A sociedade brasileira não mais tolera que, diante de episódios graves e lamentáveis como esses, a reação do Estado se limite a declarações retóricas de propósitos, sem nenhuma efetividade prática.
Nas décadas de 1970 e 80, a Itália enfrentou o desafio de combater a criminalidade organizada, intensificando a repressão penal sem abrir mão das liberdades públicas e garantias individuais. A exemplo do ocorrido naquele país, o Brasil, hoje, precisa resolver o dilema da política criminal do Estado, que tem oscilado entre a histeria e o abrandamento excessivo das leis penais, processuais e de execução criminal.
É necessário, para que o combate traga resultados, que os órgãos encarregados da persecução penal -a polícia, o Ministério Público e o Judiciário- atuem de forma coordenada, evitando que o corporativismo se sobreponha à eficácia. É indispensável a integração a essa luta dos órgãos do Estado encarregados da fiscalização de tributos e do sistema bancário, porque é sabido que somente com a paralisação dos fluxos financeiros que alimentam as organizações criminosas é que se obterá sucesso em seu desmantelamento.

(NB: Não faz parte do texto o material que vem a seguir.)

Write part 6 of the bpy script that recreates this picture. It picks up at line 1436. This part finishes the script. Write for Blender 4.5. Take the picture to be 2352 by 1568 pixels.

Não é possível que a geração de superávits primários seja mais importante que a segurança dos cidadãos


Da mesma maneira, é fundamental que se proceda à revalorização da carreira dos policiais e dos agentes penitenciários, de maneira a superar a baixa auto-estima, a desmotivação e o desânimo de significativa parcela dessas carreiras. Mesmo porque é hipocrisia considerar que os profissionais encarregados dessas importantes funções possam desempenhá-las a contento sendo mal remunerados e sem o devido reconhecimento. No equilíbrio fiscal em que se empenha o Estado brasileiro, não é possível que a geração de superávits primários seja mais importante que a segurança e a vida dos cidadãos.
Por outro lado, não se pode admitir, sob pena de absoluta desmoralização da autoridade estatal, que estabelecimentos penitenciários se transformem em verdadeiros escritórios da criminalidade organizada, nos quais são planejados atentados a bomba, assassinatos, tráfico de entorpecentes, roubos de carga e toda espécie de atos criminosos.
Aos bandidos mais perigosos impõe-se uma disciplina mais rigorosa, com a alteração da Lei de Execuções Penais, de forma que o indivíduo que represente maior grau de periculosidade receba um tratamento diferenciado, para que os desiguais sejam tratados desigualmente, atingindo-se, assim, o pleno significado do princípio constitucional da igualdade. Também deve ser objeto de modificação o atual sistema de progressão de regime de cumprimento de pena para esses criminosos perigosos, tornando-o mais rigoroso, bem como se devem aperfeiçoar os mecanismos de avaliação da personalidade desses presos.
É preciso que façamos uma nova leitura da legislação penal, processual e de execução criminal. De modo a assegurar a punição efetiva dos criminosos, dando plena eficácia às funções preventiva e retributiva da pena e possibilitando uma política equilibrada, que afaste tanto reações emocionais quanto um garantismo radicalizado que paralise os órgãos incumbidos da repressão penal.
É essencial que o Estado garanta a segurança dos seus agentes que têm a função de reprimir as organizações criminosas, não subestimando o perigo que elas representam, como demonstrou a trágica realidade recente e como se viu tanto na Itália como na triste situação colombiana. Se a repressão penal deve ser feita para valer, muito além das meras declarações de intenções e de princípios, os meios materiais têm de ser alocados para tal enfrentamento, sob pena de a realidade continuar a mesma.
Ressalte-se o sentimento de desamparo de uma sociedade quando percebe que nem sequer as autoridades, que devem agir em seu nome para reprimir os criminosos, têm a tranquilidade necessária para o fazer.
O Estado democrático não pode hesitar em exercer sua autoridade na repressão às organizações criminosas e o momento é de demonstração de efetiva vontade política de as combater.

Luiz Antonio Guimarães Marrey, 47, é o procurador-geral de Justiça do Estado de São Paulo. Exerceu o mesmo cargo de 1996 a 2000 e foi presidente do Conselho Nacional dos Procuradores-Gerais de Justiça em 1997.